3D scene scripts:
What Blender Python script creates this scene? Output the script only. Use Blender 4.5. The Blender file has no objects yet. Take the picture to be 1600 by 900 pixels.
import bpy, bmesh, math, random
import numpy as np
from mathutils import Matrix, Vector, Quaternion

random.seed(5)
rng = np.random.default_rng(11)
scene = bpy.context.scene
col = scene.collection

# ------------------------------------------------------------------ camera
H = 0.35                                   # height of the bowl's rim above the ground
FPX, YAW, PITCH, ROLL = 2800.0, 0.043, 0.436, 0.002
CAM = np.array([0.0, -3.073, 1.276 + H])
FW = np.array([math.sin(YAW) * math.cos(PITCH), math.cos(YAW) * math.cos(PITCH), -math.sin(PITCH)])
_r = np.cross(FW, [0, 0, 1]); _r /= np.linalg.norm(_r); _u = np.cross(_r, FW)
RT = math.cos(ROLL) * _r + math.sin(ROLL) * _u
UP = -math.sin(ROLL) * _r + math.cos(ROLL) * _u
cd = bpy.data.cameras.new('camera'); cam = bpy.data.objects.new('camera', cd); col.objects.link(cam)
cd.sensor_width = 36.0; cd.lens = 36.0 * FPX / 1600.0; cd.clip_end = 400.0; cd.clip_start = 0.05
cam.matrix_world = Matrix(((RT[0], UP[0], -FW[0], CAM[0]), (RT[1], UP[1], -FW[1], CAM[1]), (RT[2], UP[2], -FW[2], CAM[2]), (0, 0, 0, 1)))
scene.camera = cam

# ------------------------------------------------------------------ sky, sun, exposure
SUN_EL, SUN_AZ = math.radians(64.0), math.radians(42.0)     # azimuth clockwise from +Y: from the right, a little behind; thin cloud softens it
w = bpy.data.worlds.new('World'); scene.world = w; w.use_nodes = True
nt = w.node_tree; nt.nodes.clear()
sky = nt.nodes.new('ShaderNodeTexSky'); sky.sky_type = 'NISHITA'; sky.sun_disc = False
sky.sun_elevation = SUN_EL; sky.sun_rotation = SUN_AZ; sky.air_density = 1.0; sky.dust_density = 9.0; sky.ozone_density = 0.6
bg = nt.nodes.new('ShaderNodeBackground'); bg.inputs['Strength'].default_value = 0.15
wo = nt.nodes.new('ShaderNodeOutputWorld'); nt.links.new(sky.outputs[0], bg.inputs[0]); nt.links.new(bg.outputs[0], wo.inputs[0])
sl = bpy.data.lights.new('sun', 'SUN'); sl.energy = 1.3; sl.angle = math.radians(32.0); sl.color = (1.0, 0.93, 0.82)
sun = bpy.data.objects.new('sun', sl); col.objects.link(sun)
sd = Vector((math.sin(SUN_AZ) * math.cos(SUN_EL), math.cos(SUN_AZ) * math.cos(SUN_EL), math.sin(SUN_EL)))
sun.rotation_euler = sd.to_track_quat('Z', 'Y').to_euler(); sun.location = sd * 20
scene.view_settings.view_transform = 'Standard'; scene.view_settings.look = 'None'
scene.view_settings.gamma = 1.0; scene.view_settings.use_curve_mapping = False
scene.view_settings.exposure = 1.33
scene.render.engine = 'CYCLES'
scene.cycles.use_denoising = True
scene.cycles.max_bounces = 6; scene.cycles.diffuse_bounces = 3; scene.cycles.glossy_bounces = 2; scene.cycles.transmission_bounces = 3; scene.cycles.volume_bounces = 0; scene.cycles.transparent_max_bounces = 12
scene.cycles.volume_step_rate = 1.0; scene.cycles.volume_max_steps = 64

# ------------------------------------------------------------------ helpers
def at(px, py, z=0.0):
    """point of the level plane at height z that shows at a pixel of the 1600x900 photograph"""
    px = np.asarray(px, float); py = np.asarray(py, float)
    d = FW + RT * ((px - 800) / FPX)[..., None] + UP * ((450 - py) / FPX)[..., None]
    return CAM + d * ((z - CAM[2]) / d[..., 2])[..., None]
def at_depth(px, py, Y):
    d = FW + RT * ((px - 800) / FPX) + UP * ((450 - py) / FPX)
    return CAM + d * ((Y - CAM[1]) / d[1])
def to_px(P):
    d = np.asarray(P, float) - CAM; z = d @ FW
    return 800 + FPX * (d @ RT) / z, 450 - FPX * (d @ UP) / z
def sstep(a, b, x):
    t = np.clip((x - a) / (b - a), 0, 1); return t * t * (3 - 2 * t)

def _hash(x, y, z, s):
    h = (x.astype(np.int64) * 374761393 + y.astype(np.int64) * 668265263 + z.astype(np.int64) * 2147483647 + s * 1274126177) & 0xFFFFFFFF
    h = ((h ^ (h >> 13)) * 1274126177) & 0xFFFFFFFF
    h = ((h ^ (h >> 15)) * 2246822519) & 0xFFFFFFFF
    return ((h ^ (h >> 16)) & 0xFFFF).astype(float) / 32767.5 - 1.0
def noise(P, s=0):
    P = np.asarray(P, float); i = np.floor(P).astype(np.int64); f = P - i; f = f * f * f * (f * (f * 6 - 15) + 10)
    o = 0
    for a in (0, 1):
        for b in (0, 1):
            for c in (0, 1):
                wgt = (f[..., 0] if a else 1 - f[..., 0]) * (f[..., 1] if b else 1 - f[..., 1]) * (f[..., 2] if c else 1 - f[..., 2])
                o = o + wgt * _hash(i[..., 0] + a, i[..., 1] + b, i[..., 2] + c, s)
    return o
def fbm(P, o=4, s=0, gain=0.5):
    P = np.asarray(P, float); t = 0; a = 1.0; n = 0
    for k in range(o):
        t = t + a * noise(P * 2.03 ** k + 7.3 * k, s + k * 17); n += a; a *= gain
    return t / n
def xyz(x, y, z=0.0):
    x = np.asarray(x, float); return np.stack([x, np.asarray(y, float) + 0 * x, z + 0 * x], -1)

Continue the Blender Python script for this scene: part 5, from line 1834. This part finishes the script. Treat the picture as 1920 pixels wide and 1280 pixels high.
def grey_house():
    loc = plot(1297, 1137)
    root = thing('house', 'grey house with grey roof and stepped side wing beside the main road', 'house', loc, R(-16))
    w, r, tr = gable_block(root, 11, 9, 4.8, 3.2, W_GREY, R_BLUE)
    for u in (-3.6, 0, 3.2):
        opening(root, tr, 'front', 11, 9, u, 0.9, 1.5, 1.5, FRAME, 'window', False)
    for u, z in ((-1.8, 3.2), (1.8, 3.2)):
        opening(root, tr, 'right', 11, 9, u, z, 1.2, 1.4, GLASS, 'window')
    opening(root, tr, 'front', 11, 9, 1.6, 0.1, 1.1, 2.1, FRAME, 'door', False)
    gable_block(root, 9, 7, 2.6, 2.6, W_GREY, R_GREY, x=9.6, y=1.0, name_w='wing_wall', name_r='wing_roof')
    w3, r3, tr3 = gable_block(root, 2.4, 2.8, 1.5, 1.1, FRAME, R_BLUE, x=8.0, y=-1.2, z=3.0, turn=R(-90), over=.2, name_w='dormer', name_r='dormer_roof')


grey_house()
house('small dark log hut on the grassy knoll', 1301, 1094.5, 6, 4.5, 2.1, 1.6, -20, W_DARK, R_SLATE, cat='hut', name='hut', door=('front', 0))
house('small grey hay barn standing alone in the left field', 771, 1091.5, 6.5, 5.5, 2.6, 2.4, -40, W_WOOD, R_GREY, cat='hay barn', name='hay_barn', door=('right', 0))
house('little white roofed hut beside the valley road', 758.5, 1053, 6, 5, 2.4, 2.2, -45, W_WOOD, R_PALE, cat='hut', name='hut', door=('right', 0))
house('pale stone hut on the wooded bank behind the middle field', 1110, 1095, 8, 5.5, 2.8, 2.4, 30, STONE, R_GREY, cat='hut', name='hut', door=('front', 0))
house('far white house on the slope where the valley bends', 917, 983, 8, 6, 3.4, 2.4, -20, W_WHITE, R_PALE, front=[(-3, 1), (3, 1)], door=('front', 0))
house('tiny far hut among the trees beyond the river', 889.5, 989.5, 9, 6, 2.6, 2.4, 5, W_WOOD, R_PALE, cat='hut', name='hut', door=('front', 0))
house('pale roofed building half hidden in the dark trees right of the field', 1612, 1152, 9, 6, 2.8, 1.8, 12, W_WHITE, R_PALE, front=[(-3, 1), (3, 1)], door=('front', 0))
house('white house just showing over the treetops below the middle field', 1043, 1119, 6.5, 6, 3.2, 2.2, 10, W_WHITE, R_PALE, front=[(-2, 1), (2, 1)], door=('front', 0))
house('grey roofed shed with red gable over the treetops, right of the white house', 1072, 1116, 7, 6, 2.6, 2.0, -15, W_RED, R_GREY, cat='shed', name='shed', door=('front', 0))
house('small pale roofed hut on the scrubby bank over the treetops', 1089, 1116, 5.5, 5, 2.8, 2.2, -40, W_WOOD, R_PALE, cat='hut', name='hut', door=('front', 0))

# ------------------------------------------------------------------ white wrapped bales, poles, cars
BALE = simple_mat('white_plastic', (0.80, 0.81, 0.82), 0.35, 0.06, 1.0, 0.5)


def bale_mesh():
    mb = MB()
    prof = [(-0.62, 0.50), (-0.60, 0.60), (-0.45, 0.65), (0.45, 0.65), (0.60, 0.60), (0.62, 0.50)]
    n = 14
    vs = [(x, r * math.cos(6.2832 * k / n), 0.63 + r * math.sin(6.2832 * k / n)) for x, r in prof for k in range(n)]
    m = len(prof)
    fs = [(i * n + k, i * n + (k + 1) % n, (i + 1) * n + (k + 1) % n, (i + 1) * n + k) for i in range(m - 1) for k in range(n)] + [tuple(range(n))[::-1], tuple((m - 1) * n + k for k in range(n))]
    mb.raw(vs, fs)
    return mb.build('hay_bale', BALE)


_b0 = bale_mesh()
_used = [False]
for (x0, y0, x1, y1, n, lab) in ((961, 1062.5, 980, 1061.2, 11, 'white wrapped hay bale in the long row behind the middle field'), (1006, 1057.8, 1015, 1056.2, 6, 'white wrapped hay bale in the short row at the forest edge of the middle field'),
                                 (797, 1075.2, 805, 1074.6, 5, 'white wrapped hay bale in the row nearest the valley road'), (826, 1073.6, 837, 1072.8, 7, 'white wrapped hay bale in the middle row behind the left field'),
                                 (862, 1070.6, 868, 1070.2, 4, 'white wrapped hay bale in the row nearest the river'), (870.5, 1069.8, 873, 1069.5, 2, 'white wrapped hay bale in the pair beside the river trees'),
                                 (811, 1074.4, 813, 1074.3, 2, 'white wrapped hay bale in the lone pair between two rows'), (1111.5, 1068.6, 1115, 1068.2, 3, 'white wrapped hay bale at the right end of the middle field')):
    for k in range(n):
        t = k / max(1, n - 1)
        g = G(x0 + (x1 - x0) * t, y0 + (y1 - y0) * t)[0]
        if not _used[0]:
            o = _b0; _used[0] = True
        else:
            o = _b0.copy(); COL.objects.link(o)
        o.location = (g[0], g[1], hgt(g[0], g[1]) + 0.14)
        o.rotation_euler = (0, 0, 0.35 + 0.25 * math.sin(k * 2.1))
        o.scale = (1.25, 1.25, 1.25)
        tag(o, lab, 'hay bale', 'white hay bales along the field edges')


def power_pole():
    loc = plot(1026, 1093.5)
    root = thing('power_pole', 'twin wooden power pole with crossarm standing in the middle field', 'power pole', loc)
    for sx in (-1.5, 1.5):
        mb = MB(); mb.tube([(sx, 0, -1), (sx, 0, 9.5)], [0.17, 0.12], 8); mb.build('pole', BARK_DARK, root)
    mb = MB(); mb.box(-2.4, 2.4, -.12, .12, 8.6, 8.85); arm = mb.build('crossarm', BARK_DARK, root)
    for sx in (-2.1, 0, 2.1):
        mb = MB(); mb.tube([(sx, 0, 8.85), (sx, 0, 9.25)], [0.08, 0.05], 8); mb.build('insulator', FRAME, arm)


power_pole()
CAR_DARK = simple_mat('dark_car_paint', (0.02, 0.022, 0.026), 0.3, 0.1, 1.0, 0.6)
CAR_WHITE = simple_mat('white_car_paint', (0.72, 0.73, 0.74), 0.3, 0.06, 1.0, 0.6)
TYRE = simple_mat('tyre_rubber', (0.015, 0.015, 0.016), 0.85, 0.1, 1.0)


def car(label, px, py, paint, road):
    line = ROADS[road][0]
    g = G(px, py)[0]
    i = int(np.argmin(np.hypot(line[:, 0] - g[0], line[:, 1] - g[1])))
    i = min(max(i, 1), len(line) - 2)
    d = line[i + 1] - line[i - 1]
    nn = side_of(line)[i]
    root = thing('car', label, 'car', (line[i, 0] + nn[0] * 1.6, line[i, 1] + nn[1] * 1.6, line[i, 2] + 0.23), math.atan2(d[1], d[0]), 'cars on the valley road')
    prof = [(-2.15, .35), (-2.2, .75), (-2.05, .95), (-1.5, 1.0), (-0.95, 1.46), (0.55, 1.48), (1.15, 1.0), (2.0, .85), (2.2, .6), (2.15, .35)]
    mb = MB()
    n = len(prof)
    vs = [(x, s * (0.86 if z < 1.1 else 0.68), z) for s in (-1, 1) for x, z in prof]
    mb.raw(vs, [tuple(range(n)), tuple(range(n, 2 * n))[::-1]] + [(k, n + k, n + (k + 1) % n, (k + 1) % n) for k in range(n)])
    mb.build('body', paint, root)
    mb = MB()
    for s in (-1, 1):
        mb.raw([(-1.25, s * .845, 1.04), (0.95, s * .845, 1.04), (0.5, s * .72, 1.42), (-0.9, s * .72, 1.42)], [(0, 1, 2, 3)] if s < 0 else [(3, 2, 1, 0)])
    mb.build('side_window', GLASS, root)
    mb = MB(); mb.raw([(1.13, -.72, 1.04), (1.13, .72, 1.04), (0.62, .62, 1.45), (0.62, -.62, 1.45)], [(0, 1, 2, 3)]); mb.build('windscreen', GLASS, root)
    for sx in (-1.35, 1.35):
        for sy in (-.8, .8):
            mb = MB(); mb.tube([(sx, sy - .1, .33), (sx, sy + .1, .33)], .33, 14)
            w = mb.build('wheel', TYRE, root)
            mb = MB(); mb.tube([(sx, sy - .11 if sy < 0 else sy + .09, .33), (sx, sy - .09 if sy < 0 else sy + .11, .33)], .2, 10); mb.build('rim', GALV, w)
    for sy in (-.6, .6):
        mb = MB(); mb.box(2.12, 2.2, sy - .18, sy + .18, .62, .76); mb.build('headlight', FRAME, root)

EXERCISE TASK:
Return exactly the lines that run from the top of the listing above to the line containing "col = scene.collection", please, keeping both end lines and leaving out everything else.

WORKED SOLUTION:
What Blender Python script creates this scene? Output the script only. Use Blender 4.5. The Blender file has no objects yet. Take the picture to be 1600 by 900 pixels.
import bpy, bmesh, math, random
import numpy as np
from mathutils import Matrix, Vector, Quaternion

random.seed(5)
rng = np.random.default_rng(11)
scene = bpy.context.scene
col = scene.collection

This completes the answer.